Plus qu’un récit, nous sommes plongés dès la première page dans une expérience sensorielle et intellectuelle éprouvante, souvent insupportable. Bloqués dans ce tunnel, nous nous prenons à attendre de manière irrationnelle que quelqu’un vienne à notre secours, puis nous nous résignons et ne sachant pas comment réagir, nous fuyons la violence ; face à cet univers devenu incompréhensible nous avons la tentation de nous laisser sombrer dans des crises de sommeil, acculés nous réagissons à notre tour comme des bêtes, des bêtes à la violence décuplée par la culpabilité. La question lancinante que refoule Téru tout au long du récit est " pourquoi faire face ? " alors la réponse à l’interrogation " que reste t-il ? " apparaît avec de plus en plus d’évidence comme un " rien " incontournable. Quand au " que s'est-il passé ? ", qui tend la logique rationnelle les personnages, peu importe dans le fond : bombe atomique, catastrophe naturelle, complot, accident, nous ne saurons jamais exactement.

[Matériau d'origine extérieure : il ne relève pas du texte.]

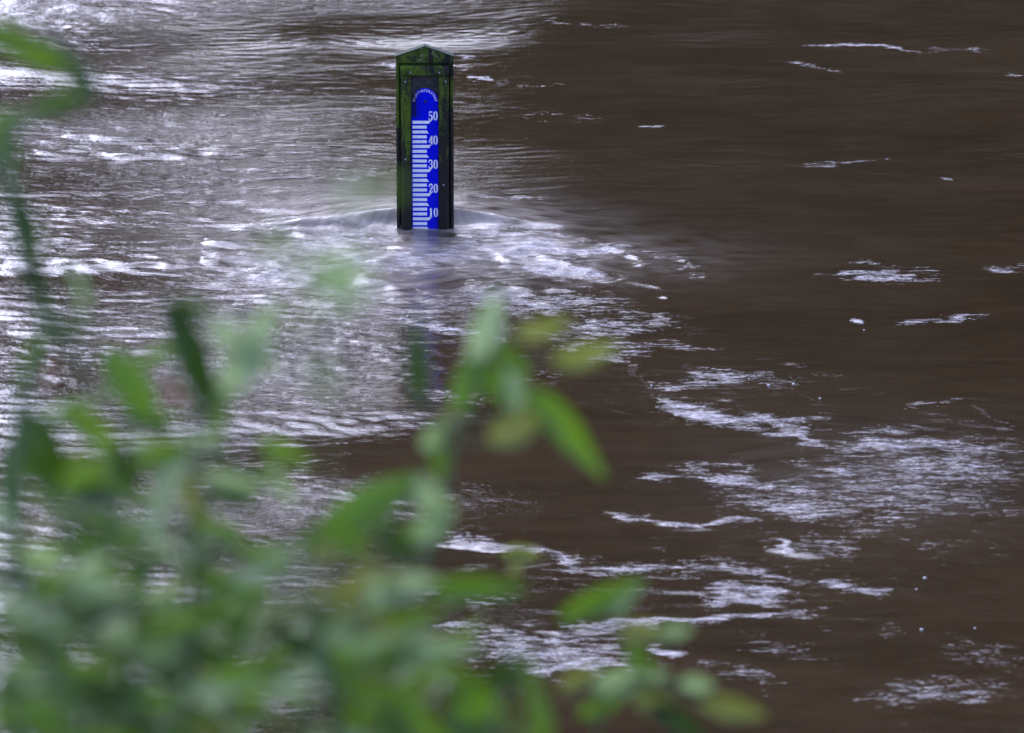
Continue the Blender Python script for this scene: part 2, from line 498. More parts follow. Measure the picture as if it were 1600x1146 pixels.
while x < 62:
    for row in range(2):
        wood_tree(x + rng.uniform(-1, 1) + row * 1.7, 47 + row * 6 + rng.uniform(-1.5, 1.5), rng.uniform(29, 36) - (6 if x < -2.6 else 0), rng.uniform(3.0, 4.0), 760)
    x += rng.uniform(3.0, 4.2)
for x in np.arange(-62, -4, 3.3):       # low growth where the far bank opens to the sky
    hh_ = rng.uniform(4.0, 7.5) if x > -20 else rng.uniform(10, 19)
    wood_tree(float(x) + rng.uniform(-1, 1), 49 + rng.uniform(-2, 2), hh_, hh_ * .32, 260, .02)
wood_tree(-7.0, 50, 12.0, 1.6, 420)
mw = mesh('wood', V, F, m_wood)
mw.materials.append(m_bark)
mw.polygons.foreach_set('material_index', MI)
wood = link('far_wood', mw)
tag(wood, 'dark wood of leafy trees on the far bank mirrored in the water', kind='stuff')

# ------------------------------------------------------------------ gauge post
m_mossy, nt, out = new_mat('wet mossy timber')
g = NT(nt)
oc = g.n('ShaderNodeTexCoord').outputs['Object']
sep = g.n('ShaderNodeSeparateXYZ'); g.l(oc, sep.inputs[0])
grain = g.noise(g.mapping(oc, (60, 60, 5)), 1.0, 5, .6)
woodc = g.mixc(grain, (.006, .0055, .005), (.022, .019, .016))
n_big = g.noise(g.mapping(oc, (22, 22, 9)), 1.0, 6, .68, .8)
n_sm = g.noise(oc, 120, 4, .6)
mossf = g.math('ADD', g.math('MULTIPLY', n_big, 1.25), g.math('MULTIPLY', n_sm, .45))
# moss keeps above the splash line and thins out towards the right-hand edge
high = g.ramp(sep.outputs['Z'], .02, .50)
mossf = g.math('ADD', mossf, g.math('MULTIPLY', g.math('SUBTRACT', high, .74), .46))
mossf = g.math('SUBTRACT', mossf, g.math('MULTIPLY', sep.outputs['X'], .50))
mm = g.ramp(mossf, .84, 1.08)
mossc = g.mixc(g.noise(oc, 45, 4), (.024, .048, .003), (.115, .175, .018))
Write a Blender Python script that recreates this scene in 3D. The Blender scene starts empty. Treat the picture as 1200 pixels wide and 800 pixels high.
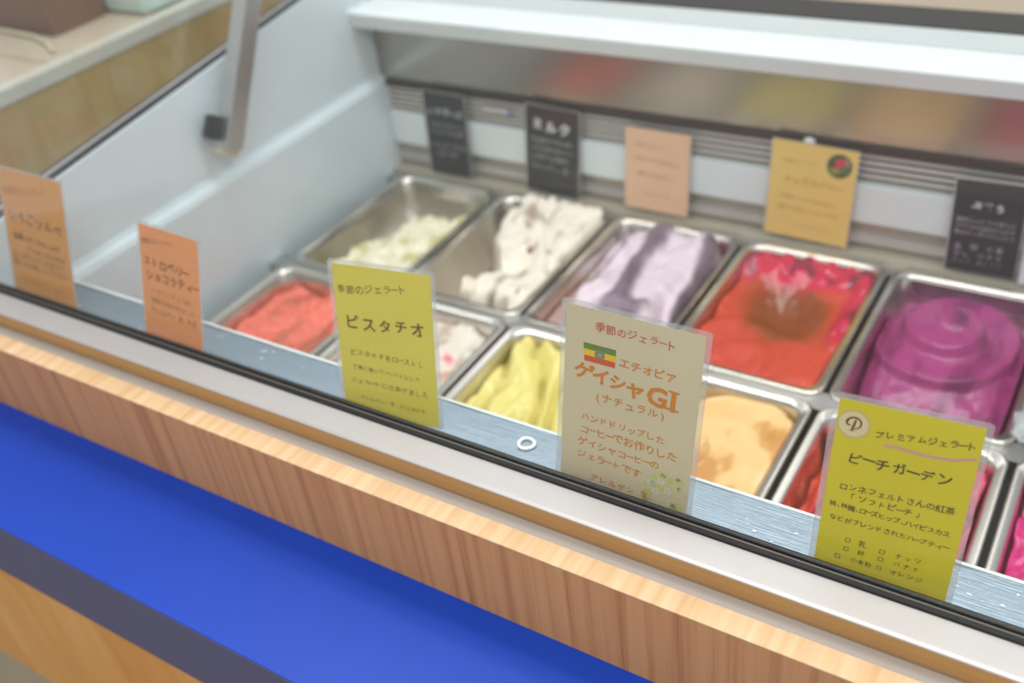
import bpy, bmesh, math, random
from mathutils import Vector, Matrix, noise
R_ = math.radians
S = 0.945            # metres per layout unit; the layout has its origin at the eye point, 1.745 m above the floor
HC = 1.745
def W(x, y, z): return Vector((x*S, y*S, z*S + HC))

# ------------------------------------------------------------------ camera
scene = bpy.context.scene
cam = bpy.data.cameras.new('camera'); camo = bpy.data.objects.new('camera', cam)
scene.collection.objects.link(camo); scene.camera = camo
rows = [[0.84763037, 0.2324471, -0.47696026], [0.51883964, -0.5512328, 0.65341244], [-0.11103232, -0.80131813, -0.58784444]]
M3 = Matrix([[r[0], -r[1], -r[2]] for r in rows])
camo.matrix_world = Matrix.Translation(W(0, 0, 0)) @ M3.to_4x4()
cam.sensor_width = 36; cam.lens = 35.703; cam.clip_start = 0.02
cam.dof.use_dof = True; cam.dof.focus_distance = 0.93; cam.dof.aperture_fstop = 2.9
# ------------------------------------------------------------------ world, lights, exposure
w = bpy.data.worlds.new('world'); scene.world = w; w.use_nodes = True
bg = w.node_tree.nodes['Background']; bg.inputs[0].default_value = (0.97, 0.97, 1.0, 1); bg.inputs[1].default_value = 0.62
def area(name, loc, size, sizey, power, col=(1, .98, .95), rot=(0, 0, 0)):
    l = bpy.data.lights.new(name, 'AREA'); l.shape = 'RECTANGLE'; l.size = size; l.size_y = sizey; l.energy = power; l.color = col
    o = bpy.data.objects.new(name, l); scene.collection.objects.link(o); o.location = loc; o.rotation_euler = rot; return o
area('ceiling_light', (0.1, -0.3, 3.0), 3.2, 0.5, 42)
area('ceiling_light', (-0.6, 1.2, 3.0), 3.2, 0.5, 38, (1, 1, 1))
area('ceiling_light', (-0.6, 3.0, 3.0), 3.2, 0.5, 10, (1, .97, .93))
vs = scene.view_settings
vs.view_transform = 'Standard'; vs.look = 'None'; vs.gamma = 1; vs.use_curve_mapping = False; vs.exposure = 0.12
random.seed(4)

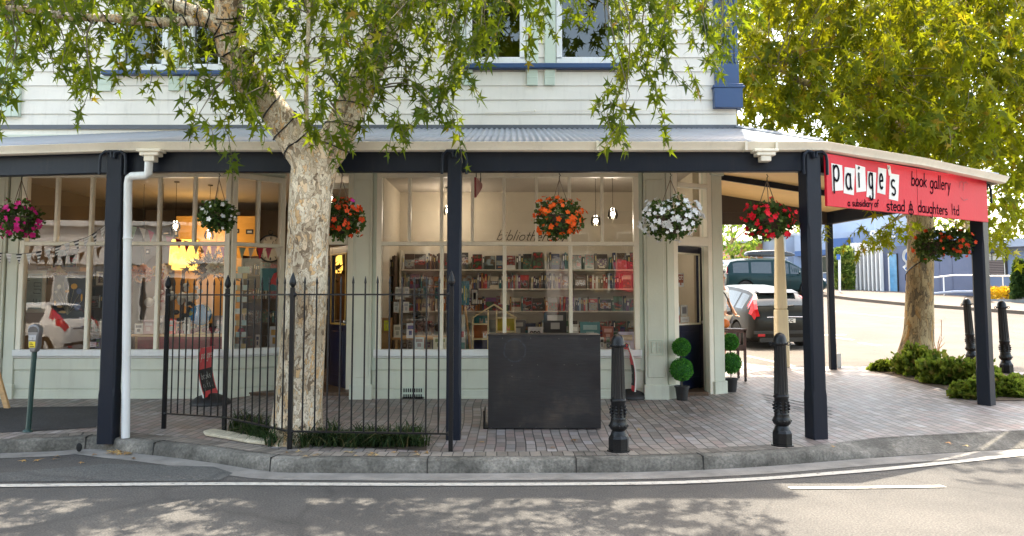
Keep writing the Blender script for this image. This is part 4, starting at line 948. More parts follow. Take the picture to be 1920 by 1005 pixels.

Savoir ne serait pas d’ailleurs d’une grande utilité dans cet environnement post-apocalyptique -l’atomisation de la société, au sens figuré du terme, nous est montrée dans les scènes de flash back- qui continue à s’effondrer par pans entiers, menaçant à chaque instant de nous ensevelir.

Dragon Head est à lire comme un écho profondément significatif des inquiétudes qui ont accompagné la fin du XXe siècle, un siècle de bouleversements sans précédents, où le statut de l’individu est devenu de plus en plus difficile à définir au sein d’un monde en mutation constante (faut-il lire l’enfilade ininterrompue de catastrophes naturelles qui se succèdent au fil des pages de Dragon Head comme un reflet de ces mutations ?) Un des siècles également les pires de l’histoire humaine, en terme de violence et de barbarie.
LT.

Série en 10 volumes aux éditions Pika (version française)
200 pages - 45 FF chaque
La version originale a été publié au Japon par Kodansha Ltd.